─── DATASET CONTENT

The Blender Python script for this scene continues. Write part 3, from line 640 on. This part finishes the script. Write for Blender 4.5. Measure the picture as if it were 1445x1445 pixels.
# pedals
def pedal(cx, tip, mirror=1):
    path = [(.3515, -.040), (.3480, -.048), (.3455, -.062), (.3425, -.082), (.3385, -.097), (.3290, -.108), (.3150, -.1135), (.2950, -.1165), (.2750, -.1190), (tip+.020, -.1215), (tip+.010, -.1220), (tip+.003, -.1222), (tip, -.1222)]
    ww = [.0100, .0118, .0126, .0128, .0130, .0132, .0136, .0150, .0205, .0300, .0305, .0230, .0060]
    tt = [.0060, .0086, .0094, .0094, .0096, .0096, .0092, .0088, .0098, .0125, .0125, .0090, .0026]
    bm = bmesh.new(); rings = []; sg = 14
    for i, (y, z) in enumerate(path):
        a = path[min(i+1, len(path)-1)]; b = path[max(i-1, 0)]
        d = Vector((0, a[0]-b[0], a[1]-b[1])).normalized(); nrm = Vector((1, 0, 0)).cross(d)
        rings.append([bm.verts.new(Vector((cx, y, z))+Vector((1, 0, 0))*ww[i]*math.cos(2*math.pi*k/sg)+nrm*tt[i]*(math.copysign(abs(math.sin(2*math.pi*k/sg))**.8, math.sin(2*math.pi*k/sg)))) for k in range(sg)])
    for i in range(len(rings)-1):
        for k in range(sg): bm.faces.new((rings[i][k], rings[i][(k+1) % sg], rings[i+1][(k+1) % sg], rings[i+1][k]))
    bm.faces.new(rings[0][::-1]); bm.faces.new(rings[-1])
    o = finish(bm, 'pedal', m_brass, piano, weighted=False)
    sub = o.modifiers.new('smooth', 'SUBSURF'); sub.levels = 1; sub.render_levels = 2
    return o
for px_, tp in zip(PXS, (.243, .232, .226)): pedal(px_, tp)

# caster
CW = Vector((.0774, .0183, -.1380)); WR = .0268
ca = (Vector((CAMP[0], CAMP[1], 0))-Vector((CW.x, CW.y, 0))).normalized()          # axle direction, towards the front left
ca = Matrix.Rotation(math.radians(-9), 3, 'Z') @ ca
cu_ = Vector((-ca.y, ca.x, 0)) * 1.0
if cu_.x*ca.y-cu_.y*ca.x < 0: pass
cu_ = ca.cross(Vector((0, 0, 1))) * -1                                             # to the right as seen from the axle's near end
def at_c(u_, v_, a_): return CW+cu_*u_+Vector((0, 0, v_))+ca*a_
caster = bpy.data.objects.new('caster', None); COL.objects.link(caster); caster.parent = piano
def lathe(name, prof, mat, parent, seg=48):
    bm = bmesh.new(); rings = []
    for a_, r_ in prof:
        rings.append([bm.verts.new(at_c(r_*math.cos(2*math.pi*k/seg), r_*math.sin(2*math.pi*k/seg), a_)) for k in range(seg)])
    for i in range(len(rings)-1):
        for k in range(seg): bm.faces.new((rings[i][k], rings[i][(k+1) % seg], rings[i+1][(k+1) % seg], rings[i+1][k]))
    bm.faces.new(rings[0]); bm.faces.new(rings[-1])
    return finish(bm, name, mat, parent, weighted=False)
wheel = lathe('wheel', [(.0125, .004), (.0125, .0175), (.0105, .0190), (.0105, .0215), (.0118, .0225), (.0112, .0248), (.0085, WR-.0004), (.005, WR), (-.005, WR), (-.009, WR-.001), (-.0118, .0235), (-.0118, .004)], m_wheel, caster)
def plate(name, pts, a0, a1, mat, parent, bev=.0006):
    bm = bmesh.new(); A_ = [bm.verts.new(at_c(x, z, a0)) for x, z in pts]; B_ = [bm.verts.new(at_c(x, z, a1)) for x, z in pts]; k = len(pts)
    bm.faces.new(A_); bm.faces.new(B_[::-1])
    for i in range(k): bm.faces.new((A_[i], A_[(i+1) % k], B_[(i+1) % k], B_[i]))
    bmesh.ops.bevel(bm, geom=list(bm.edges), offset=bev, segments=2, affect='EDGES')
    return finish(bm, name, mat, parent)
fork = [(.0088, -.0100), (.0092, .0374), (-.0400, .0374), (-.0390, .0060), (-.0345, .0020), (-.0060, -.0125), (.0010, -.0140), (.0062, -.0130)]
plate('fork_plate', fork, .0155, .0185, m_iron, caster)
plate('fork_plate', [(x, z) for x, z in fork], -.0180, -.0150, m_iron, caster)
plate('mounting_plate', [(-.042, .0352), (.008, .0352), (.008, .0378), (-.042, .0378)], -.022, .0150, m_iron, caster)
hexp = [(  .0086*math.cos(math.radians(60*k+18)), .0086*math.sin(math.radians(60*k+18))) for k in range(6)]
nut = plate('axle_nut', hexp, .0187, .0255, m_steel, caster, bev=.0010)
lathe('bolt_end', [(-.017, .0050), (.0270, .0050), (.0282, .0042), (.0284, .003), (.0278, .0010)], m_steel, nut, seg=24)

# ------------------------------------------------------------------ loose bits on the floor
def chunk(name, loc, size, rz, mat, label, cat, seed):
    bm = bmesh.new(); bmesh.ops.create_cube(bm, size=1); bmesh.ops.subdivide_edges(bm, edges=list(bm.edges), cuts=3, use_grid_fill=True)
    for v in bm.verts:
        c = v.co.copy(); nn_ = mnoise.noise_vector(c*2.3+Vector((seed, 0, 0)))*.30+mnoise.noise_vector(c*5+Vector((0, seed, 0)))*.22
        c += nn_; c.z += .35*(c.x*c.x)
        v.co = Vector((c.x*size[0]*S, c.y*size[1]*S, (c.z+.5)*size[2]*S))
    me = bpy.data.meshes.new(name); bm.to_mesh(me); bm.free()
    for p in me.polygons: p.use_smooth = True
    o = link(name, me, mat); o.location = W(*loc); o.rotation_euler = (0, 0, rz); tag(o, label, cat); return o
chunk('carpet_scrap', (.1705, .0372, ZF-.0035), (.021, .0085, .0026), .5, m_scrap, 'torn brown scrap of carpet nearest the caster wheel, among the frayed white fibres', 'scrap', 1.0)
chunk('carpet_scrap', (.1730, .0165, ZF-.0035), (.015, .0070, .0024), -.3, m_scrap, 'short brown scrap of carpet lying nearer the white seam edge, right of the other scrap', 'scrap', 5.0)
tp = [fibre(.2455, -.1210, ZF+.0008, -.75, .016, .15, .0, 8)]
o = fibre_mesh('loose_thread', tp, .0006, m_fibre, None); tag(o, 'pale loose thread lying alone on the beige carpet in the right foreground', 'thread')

──────

Transcribe the material exactly as it reads.

_REPLY:_
The Blender Python script for this scene continues. Write part 3, from line 640 on. This part finishes the script. Write for Blender 4.5. Measure the picture as if it were 1445x1445 pixels.
# pedals
def pedal(cx, tip, mirror=1):
    path = [(.3515, -.040), (.3480, -.048), (.3455, -.062), (.3425, -.082), (.3385, -.097), (.3290, -.108), (.3150, -.1135), (.2950, -.1165), (.2750, -.1190), (tip+.020, -.1215), (tip+.010, -.1220), (tip+.003, -.1222), (tip, -.1222)]
    ww = [.0100, .0118, .0126, .0128, .0130, .0132, .0136, .0150, .0205, .0300, .0305, .0230, .0060]
    tt = [.0060, .0086, .0094, .0094, .0096, .0096, .0092, .0088, .0098, .0125, .0125, .0090, .0026]
    bm = bmesh.new(); rings = []; sg = 14
    for i, (y, z) in enumerate(path):
        a = path[min(i+1, len(path)-1)]; b = path[max(i-1, 0)]
        d = Vector((0, a[0]-b[0], a[1]-b[1])).normalized(); nrm = Vector((1, 0, 0)).cross(d)
        rings.append([bm.verts.new(Vector((cx, y, z))+Vector((1, 0, 0))*ww[i]*math.cos(2*math.pi*k/sg)+nrm*tt[i]*(math.copysign(abs(math.sin(2*math.pi*k/sg))**.8, math.sin(2*math.pi*k/sg)))) for k in range(sg)])
    for i in range(len(rings)-1):
        for k in range(sg): bm.faces.new((rings[i][k], rings[i][(k+1) % sg], rings[i+1][(k+1) % sg], rings[i+1][k]))
    bm.faces.new(rings[0][::-1]); bm.faces.new(rings[-1])
    o = finish(bm, 'pedal', m_brass, piano, weighted=False)
    sub = o.modifiers.new('smooth', 'SUBSURF'); sub.levels = 1; sub.render_levels = 2
    return o
for px_, tp in zip(PXS, (.243, .232, .226)): pedal(px_, tp)

# caster
CW = Vector((.0774, .0183, -.1380)); WR = .0268
ca = (Vector((CAMP[0], CAMP[1], 0))-Vector((CW.x, CW.y, 0))).normalized()          # axle direction, towards the front left
ca = Matrix.Rotation(math.radians(-9), 3, 'Z') @ ca
cu_ = Vector((-ca.y, ca.x, 0)) * 1.0
if cu_.x*ca.y-cu_.y*ca.x < 0: pass
cu_ = ca.cross(Vector((0, 0, 1))) * -1                                             # to the right as seen from the axle's near end
def at_c(u_, v_, a_): return CW+cu_*u_+Vector((0, 0, v_))+ca*a_
caster = bpy.data.objects.new('caster', None); COL.objects.link(caster); caster.parent = piano
def lathe(name, prof, mat, parent, seg=48):
    bm = bmesh.new(); rings = []
    for a_, r_ in prof:
        rings.append([bm.verts.new(at_c(r_*math.cos(2*math.pi*k/seg), r_*math.sin(2*math.pi*k/seg), a_)) for k in range(seg)])
    for i in range(len(rings)-1):
        for k in range(seg): bm.faces.new((rings[i][k], rings[i][(k+1) % seg], rings[i+1][(k+1) % seg], rings[i+1][k]))
    bm.faces.new(rings[0]); bm.faces.new(rings[-1])
    return finish(bm, name, mat, parent, weighted=False)
wheel = lathe('wheel', [(.0125, .004), (.0125, .0175), (.0105, .0190), (.0105, .0215), (.0118, .0225), (.0112, .0248), (.0085, WR-.0004), (.005, WR), (-.005, WR), (-.009, WR-.001), (-.0118, .0235), (-.0118, .004)], m_wheel, caster)
def plate(name, pts, a0, a1, mat, parent, bev=.0006):
    bm = bmesh.new(); A_ = [bm.verts.new(at_c(x, z, a0)) for x, z in pts]; B_ = [bm.verts.new(at_c(x, z, a1)) for x, z in pts]; k = len(pts)
    bm.faces.new(A_); bm.faces.new(B_[::-1])
    for i in range(k): bm.faces.new((A_[i], A_[(i+1) % k], B_[(i+1) % k], B_[i]))
    bmesh.ops.bevel(bm, geom=list(bm.edges), offset=bev, segments=2, affect='EDGES')
    return finish(bm, name, mat, parent)
fork = [(.0088, -.0100), (.0092, .0374), (-.0400, .0374), (-.0390, .0060), (-.0345, .0020), (-.0060, -.0125), (.0010, -.0140), (.0062, -.0130)]
plate('fork_plate', fork, .0155, .0185, m_iron, caster)
plate('fork_plate', [(x, z) for x, z in fork], -.0180, -.0150, m_iron, caster)
plate('mounting_plate', [(-.042, .0352), (.008, .0352), (.008, .0378), (-.042, .0378)], -.022, .0150, m_iron, caster)
hexp = [(  .0086*math.cos(math.radians(60*k+18)), .0086*math.sin(math.radians(60*k+18))) for k in range(6)]
nut = plate('axle_nut', hexp, .0187, .0255, m_steel, caster, bev=.0010)
lathe('bolt_end', [(-.017, .0050), (.0270, .0050), (.0282, .0042), (.0284, .003), (.0278, .0010)], m_steel, nut, seg=24)

# ------------------------------------------------------------------ loose bits on the floor
def chunk(name, loc, size, rz, mat, label, cat, seed):
    bm = bmesh.new(); bmesh.ops.create_cube(bm, size=1); bmesh.ops.subdivide_edges(bm, edges=list(bm.edges), cuts=3, use_grid_fill=True)
    for v in bm.verts:
        c = v.co.copy(); nn_ = mnoise.noise_vector(c*2.3+Vector((seed, 0, 0)))*.30+mnoise.noise_vector(c*5+Vector((0, seed, 0)))*.22
        c += nn_; c.z += .35*(c.x*c.x)
        v.co = Vector((c.x*size[0]*S, c.y*size[1]*S, (c.z+.5)*size[2]*S))
    me = bpy.data.meshes.new(name); bm.to_mesh(me); bm.free()
    for p in me.polygons: p.use_smooth = True
    o = link(name, me, mat); o.location = W(*loc); o.rotation_euler = (0, 0, rz); tag(o, label, cat); return o
chunk('carpet_scrap', (.1705, .0372, ZF-.0035), (.021, .0085, .0026), .5, m_scrap, 'torn brown scrap of carpet nearest the caster wheel, among the frayed white fibres', 'scrap', 1.0)
chunk('carpet_scrap', (.1730, .0165, ZF-.0035), (.015, .0070, .0024), -.3, m_scrap, 'short brown scrap of carpet lying nearer the white seam edge, right of the other scrap', 'scrap', 5.0)
tp = [fibre(.2455, -.1210, ZF+.0008, -.75, .016, .15, .0, 8)]
o = fibre_mesh('loose_thread', tp, .0006, m_fibre, None); tag(o, 'pale loose thread lying alone on the beige carpet in the right foreground', 'thread')